The words tumble out, the hands gesture urgently, as Jonathan Chait explains why he hates George W. Bush.
It's Bush's radical policies, says the 31-year-old New Republic writer, and his unfair tax cuts, and his cowboy phoniness, and his favors for corporate cronies, and his heist in Florida, and his dishonesty about his silver-spoon upbringing, and, oh yes, the way he walks and talks.
For some of his friends, Chait says at a corner table in a downtown Starbucks, "just seeing his face or hearing his voice causes a physical reaction -- they have to get away from the TV. My sister-in-law describes Bush's existence as an oppressive force, a constant weight on her shoulder, just knowing that George Bush is president."
On the right: Washington Post columnist Charles Krauthammer, writing in Time, sees the anti-Bush "contempt and disdain giving way to a hatred that is near pathological. . . . Bush's great crime is that he is the illegitimate president who became consequential -- revolutionizing American foreign policy, reshaping economic policy and dominating the political scene ever since his emergence as the post-9/11 war president."

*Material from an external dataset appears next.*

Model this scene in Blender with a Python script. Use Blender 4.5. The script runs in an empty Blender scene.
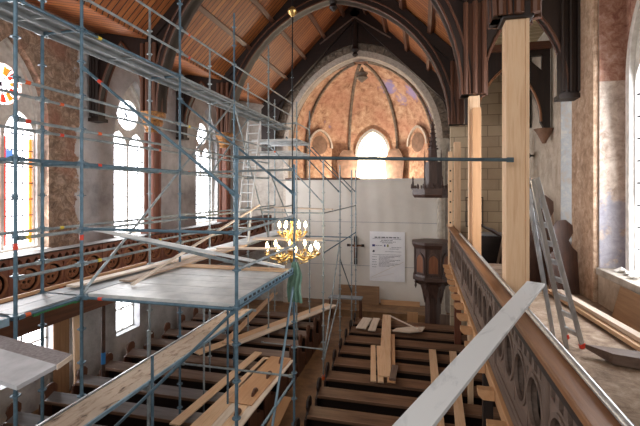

On the left: Paul Krugman sees a huge double standard, insisting there is "no way to be both honest and polite" about the administration's deceptions.
"There's nothing on the liberal side that compares to the bile we've routinely gotten on the right," the New York Times columnist says in an interview. "After years of extreme attacks from conservative pundits and politicians, now there's a little bit of feistiness on the other side and it's 'Oh, those rude people!' They themselves continue to do slash-and-burn, and the other side can't. It's amazing how thin-skinned some of these guys are."
What, in the end, is the impact of this anti-Bush animus?
To hear conservatives tell it, the liberals are being self-destructive by constantly and fervently denouncing the president.
"After a while," says Ingraham, "it sounds like they're not respecting the intelligence of the average American. It's become a brand for the angry left."
To hear liberals tell it, the fury at Bush could fuel a Democratic surge in 2004 and helps explain the improbable success of Howard Dean. In this view, the party doesn't need milquetoast Democrats who blur their differences with Bush as much as two-fisted candidates ready to punch him out.
"Many Democratic partisans looked for a champion who would take on Bush directly, with passion and vigor, who would call Bush on his false statements," David Corn says. Dean "mirrored the anger and disgust felt by many grass-roots Democrats."